PROBLEM TO SOLVE: Begin with the line that contains "What Blender Python", end with the line that contains "vs.use_curve_mapping = False", and extract exactly that stretch of lines.

Rows from a 3D scene dataset

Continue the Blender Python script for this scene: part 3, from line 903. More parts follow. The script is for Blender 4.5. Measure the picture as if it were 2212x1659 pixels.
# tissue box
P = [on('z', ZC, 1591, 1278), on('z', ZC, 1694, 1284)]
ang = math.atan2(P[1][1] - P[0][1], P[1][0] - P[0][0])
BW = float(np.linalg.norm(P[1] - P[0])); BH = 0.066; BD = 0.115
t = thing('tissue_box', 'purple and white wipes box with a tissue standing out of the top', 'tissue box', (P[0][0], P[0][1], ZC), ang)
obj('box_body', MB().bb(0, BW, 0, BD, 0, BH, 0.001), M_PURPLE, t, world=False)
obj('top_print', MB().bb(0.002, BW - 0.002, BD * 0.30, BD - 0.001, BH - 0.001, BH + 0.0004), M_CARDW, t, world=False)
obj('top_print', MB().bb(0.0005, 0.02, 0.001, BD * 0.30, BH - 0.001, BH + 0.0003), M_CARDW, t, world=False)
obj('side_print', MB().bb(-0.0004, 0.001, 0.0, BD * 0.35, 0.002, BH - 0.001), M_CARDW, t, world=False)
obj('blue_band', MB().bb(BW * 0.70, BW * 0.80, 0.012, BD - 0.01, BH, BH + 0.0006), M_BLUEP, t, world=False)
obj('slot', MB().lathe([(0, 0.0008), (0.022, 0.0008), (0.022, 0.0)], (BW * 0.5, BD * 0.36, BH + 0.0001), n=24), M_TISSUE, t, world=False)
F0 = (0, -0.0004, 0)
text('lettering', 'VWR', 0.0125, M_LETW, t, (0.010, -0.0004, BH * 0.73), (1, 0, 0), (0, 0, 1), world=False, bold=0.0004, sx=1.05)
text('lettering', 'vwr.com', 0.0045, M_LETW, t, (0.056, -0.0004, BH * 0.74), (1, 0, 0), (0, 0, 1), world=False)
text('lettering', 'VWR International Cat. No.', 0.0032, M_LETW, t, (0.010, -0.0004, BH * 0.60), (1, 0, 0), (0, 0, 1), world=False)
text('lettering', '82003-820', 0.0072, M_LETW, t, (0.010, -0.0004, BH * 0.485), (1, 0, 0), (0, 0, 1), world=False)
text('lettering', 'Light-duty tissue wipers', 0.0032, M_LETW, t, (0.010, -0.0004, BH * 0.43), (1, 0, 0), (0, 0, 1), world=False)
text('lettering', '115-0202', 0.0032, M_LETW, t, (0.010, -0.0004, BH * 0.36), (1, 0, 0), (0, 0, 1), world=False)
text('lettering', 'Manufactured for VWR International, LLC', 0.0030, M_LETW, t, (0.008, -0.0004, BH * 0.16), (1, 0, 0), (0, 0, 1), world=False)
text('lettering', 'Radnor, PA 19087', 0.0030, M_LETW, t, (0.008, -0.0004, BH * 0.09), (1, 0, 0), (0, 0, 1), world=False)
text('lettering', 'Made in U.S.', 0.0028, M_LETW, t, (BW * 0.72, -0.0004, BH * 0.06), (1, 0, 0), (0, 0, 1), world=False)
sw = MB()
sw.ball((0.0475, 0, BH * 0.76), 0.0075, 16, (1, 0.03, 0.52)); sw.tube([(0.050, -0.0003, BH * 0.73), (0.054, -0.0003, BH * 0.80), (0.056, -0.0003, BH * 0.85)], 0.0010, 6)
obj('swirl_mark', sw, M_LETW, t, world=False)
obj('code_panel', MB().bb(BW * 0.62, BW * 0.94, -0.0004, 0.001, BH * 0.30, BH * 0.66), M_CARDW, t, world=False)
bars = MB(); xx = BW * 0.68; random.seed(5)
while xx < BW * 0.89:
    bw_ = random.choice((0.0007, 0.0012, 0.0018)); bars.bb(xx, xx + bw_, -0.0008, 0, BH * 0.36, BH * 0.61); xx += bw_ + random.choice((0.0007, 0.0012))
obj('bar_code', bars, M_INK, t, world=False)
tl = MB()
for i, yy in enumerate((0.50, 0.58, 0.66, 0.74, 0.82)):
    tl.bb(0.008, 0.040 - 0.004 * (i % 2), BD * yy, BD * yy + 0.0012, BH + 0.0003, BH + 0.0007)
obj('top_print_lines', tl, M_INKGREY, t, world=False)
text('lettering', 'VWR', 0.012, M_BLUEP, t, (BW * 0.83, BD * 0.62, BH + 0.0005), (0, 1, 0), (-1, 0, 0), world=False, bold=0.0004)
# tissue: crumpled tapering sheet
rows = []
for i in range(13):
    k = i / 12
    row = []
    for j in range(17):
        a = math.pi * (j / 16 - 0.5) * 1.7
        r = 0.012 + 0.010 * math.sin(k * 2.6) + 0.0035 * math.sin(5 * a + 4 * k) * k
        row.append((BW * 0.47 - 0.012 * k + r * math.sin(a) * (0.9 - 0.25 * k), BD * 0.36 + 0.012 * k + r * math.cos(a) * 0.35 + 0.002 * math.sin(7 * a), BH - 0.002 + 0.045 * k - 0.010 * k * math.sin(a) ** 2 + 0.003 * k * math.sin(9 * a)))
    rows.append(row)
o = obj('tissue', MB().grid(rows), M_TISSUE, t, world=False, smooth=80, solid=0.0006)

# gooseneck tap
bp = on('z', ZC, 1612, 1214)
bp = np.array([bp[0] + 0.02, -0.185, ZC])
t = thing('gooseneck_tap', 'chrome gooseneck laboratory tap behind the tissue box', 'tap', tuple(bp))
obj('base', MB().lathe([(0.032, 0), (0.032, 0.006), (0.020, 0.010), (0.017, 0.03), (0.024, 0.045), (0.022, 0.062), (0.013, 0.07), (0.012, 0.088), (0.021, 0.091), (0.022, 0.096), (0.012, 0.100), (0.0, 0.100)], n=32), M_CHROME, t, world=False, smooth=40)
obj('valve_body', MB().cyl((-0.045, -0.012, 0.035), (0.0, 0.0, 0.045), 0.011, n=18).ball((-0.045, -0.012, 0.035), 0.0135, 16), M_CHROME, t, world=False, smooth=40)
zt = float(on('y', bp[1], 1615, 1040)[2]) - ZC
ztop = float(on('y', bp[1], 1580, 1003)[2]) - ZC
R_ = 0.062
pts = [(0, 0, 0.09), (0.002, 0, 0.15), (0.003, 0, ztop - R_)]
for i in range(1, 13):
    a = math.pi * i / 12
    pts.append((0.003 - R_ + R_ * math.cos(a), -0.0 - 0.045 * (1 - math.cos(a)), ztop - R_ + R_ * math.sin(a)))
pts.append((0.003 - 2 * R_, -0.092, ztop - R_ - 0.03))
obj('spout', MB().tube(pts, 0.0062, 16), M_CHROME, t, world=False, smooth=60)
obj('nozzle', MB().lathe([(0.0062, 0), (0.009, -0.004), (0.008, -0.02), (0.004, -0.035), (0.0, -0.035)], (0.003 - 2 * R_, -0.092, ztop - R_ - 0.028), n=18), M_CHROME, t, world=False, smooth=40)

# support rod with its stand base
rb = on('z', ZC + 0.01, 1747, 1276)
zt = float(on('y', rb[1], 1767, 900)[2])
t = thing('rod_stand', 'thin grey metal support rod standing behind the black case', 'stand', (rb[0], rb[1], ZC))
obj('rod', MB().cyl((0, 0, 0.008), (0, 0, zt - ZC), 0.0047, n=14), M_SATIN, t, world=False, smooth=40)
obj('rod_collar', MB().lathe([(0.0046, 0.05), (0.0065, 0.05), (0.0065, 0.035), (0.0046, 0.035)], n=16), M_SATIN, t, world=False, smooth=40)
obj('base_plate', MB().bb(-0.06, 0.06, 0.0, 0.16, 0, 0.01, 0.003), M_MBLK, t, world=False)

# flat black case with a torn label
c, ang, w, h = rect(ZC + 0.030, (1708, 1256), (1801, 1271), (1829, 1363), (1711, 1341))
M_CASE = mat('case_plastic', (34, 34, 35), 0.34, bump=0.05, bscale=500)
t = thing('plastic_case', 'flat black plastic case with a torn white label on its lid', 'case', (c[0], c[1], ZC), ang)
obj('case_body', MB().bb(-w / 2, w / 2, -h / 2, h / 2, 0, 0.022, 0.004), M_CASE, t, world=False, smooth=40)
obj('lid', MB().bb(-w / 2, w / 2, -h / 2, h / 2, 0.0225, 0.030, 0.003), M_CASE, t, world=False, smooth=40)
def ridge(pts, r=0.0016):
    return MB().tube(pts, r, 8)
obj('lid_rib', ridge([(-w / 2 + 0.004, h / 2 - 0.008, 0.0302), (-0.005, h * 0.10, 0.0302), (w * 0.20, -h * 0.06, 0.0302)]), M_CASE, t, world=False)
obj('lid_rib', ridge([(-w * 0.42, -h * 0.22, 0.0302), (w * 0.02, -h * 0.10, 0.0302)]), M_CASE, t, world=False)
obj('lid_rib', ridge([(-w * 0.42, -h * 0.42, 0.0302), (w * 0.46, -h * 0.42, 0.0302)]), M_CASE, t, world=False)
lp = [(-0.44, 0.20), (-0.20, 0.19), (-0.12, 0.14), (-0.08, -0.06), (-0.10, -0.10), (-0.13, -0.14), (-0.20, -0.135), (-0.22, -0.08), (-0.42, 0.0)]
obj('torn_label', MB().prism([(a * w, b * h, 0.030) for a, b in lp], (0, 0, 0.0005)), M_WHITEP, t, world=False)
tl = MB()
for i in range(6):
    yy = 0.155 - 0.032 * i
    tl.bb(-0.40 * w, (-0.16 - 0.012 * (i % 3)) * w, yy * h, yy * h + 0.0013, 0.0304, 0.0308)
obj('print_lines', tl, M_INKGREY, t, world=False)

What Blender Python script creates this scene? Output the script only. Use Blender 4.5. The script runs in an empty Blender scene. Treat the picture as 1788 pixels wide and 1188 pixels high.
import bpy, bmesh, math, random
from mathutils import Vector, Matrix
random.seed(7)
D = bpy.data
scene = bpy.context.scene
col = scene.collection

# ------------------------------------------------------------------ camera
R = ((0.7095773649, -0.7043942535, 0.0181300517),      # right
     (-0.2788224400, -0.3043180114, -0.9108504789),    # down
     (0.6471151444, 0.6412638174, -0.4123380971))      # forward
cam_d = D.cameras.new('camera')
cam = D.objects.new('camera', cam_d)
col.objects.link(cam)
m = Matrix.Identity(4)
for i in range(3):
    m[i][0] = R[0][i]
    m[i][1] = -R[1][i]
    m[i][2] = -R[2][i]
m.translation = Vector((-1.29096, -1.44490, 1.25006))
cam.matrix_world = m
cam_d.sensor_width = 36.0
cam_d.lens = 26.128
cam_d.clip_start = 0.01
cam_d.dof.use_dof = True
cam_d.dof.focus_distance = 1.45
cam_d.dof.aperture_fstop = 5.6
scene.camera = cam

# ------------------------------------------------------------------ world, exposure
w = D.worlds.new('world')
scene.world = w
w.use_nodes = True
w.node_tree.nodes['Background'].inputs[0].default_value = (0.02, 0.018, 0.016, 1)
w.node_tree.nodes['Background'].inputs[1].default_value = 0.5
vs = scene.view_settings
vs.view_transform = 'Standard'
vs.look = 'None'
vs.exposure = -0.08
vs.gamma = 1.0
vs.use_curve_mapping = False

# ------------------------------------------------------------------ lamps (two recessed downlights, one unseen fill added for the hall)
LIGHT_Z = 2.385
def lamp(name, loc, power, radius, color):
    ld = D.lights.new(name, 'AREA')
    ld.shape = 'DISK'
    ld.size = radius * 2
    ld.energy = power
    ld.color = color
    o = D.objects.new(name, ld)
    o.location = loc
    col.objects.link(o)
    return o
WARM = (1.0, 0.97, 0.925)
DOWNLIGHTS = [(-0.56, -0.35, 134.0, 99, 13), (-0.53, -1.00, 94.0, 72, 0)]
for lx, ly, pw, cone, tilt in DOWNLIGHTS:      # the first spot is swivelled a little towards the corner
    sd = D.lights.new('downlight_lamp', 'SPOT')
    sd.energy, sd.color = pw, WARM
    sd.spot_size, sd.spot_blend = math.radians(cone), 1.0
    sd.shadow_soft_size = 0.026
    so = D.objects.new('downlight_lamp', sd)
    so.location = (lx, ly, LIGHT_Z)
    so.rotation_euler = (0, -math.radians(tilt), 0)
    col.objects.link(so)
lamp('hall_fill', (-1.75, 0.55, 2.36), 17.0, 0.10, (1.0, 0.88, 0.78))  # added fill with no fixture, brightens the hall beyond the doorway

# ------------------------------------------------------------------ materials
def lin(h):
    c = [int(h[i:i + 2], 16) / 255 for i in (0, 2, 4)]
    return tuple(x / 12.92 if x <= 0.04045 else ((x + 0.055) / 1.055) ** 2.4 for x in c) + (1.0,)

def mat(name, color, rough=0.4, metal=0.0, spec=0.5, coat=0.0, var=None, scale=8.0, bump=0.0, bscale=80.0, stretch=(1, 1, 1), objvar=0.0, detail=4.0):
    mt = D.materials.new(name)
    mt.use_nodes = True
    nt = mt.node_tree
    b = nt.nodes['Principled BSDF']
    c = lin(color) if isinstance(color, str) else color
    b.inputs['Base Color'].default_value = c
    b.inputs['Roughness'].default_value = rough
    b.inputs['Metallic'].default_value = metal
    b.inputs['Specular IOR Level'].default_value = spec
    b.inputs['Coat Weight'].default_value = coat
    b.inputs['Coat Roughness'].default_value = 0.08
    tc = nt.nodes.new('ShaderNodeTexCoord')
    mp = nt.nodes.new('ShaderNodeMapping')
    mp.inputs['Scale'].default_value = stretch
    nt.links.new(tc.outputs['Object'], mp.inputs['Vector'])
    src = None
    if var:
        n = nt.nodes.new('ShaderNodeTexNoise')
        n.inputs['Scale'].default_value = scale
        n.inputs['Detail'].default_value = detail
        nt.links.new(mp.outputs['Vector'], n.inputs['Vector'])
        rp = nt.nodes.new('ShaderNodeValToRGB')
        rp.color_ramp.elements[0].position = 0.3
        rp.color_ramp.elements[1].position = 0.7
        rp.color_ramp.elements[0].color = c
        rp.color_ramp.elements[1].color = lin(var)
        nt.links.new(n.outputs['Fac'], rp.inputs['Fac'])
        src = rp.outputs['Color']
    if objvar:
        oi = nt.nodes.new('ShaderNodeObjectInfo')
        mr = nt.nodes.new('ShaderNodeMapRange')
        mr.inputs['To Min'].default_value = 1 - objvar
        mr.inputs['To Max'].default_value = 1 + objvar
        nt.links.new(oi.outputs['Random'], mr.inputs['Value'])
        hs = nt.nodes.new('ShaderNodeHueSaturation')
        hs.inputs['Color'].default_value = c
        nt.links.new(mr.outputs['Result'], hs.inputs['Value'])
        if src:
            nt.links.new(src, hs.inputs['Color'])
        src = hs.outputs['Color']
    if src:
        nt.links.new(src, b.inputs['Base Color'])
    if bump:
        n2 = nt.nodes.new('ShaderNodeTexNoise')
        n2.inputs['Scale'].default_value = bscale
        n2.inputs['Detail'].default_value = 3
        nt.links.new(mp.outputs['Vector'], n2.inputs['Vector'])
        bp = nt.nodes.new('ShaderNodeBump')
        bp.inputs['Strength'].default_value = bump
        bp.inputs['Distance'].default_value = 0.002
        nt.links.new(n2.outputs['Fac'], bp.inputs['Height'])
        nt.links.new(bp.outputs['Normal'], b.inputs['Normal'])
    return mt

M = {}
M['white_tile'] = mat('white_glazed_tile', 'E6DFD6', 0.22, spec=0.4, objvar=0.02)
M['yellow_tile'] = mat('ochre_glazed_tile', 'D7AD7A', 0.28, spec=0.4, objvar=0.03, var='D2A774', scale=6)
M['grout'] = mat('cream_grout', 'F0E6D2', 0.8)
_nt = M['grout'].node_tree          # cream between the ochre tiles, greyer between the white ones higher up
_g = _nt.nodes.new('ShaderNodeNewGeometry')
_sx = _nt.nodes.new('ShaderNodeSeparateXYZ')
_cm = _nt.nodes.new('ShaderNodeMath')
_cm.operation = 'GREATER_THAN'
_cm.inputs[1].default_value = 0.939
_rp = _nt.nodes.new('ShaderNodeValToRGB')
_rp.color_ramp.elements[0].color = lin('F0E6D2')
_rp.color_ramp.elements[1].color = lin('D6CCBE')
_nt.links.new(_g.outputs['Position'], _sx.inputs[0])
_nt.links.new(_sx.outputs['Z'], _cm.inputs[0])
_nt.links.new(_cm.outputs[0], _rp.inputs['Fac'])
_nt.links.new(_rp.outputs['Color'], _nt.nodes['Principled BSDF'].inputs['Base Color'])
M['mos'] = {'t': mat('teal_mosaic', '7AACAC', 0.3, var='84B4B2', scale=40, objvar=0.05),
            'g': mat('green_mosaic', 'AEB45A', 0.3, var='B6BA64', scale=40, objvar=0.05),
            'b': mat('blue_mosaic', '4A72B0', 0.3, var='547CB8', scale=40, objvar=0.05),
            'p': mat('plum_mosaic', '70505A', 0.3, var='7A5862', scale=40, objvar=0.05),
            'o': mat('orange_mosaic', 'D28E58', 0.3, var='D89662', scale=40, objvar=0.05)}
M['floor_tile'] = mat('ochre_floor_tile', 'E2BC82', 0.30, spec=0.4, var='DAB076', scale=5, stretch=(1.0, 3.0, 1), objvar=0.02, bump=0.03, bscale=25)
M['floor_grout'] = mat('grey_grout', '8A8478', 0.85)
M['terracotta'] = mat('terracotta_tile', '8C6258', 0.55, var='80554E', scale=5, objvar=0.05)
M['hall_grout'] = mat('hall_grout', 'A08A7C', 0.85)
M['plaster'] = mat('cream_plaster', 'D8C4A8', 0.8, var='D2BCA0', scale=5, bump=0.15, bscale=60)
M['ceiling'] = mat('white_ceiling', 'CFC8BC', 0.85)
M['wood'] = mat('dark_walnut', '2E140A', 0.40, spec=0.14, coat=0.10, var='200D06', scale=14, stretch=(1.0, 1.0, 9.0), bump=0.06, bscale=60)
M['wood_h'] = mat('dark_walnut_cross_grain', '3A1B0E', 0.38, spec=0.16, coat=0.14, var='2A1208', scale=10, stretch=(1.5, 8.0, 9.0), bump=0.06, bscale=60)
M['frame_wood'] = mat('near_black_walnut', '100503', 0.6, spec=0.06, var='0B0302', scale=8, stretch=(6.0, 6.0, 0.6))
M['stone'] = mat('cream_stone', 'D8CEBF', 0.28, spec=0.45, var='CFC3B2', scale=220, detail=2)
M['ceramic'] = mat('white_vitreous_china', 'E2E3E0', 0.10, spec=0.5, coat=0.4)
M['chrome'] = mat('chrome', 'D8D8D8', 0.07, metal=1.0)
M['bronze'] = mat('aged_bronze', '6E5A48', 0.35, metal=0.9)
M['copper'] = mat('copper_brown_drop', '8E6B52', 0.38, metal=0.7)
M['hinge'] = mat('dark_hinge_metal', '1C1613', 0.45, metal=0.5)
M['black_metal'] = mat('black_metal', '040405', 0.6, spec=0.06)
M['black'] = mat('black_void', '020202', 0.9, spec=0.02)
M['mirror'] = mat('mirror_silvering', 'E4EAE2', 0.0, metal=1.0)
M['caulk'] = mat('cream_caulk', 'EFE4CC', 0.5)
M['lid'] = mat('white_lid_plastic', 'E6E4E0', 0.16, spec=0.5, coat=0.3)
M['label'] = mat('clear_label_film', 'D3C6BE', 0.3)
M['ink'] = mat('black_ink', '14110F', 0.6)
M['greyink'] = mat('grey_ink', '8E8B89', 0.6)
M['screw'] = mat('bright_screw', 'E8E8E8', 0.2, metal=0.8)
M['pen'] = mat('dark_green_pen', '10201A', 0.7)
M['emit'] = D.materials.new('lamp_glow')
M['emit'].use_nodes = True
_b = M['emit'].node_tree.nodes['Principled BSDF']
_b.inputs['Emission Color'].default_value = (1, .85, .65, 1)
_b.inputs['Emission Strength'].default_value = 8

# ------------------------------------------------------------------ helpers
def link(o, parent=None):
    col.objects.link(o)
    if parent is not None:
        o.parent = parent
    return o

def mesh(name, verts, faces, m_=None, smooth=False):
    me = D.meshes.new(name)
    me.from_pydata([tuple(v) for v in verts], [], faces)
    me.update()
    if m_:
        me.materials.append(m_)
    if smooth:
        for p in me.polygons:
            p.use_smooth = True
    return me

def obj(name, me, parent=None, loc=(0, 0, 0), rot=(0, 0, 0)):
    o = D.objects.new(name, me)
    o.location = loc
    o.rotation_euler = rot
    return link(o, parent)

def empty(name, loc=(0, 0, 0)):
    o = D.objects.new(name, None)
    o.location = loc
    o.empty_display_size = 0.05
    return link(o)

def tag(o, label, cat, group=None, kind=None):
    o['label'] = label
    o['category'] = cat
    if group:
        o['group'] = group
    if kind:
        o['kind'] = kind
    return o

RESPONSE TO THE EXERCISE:
What Blender Python script creates this scene? Output the script only. Use Blender 4.5. The script runs in an empty Blender scene. Treat the picture as 1788 pixels wide and 1188 pixels high.
import bpy, bmesh, math, random
from mathutils import Vector, Matrix
random.seed(7)
D = bpy.data
scene = bpy.context.scene
col = scene.collection

# ------------------------------------------------------------------ camera
R = ((0.7095773649, -0.7043942535, 0.0181300517),      # right
     (-0.2788224400, -0.3043180114, -0.9108504789),    # down
     (0.6471151444, 0.6412638174, -0.4123380971))      # forward
cam_d = D.cameras.new('camera')
cam = D.objects.new('camera', cam_d)
col.objects.link(cam)
m = Matrix.Identity(4)
for i in range(3):
    m[i][0] = R[0][i]
    m[i][1] = -R[1][i]
    m[i][2] = -R[2][i]
m.translation = Vector((-1.29096, -1.44490, 1.25006))
cam.matrix_world = m
cam_d.sensor_width = 36.0
cam_d.lens = 26.128
cam_d.clip_start = 0.01
cam_d.dof.use_dof = True
cam_d.dof.focus_distance = 1.45
cam_d.dof.aperture_fstop = 5.6
scene.camera = cam

# ------------------------------------------------------------------ world, exposure
w = D.worlds.new('world')
scene.world = w
w.use_nodes = True
w.node_tree.nodes['Background'].inputs[0].default_value = (0.02, 0.018, 0.016, 1)
w.node_tree.nodes['Background'].inputs[1].default_value = 0.5
vs = scene.view_settings
vs.view_transform = 'Standard'
vs.look = 'None'
vs.exposure = -0.08
vs.gamma = 1.0
vs.use_curve_mapping = False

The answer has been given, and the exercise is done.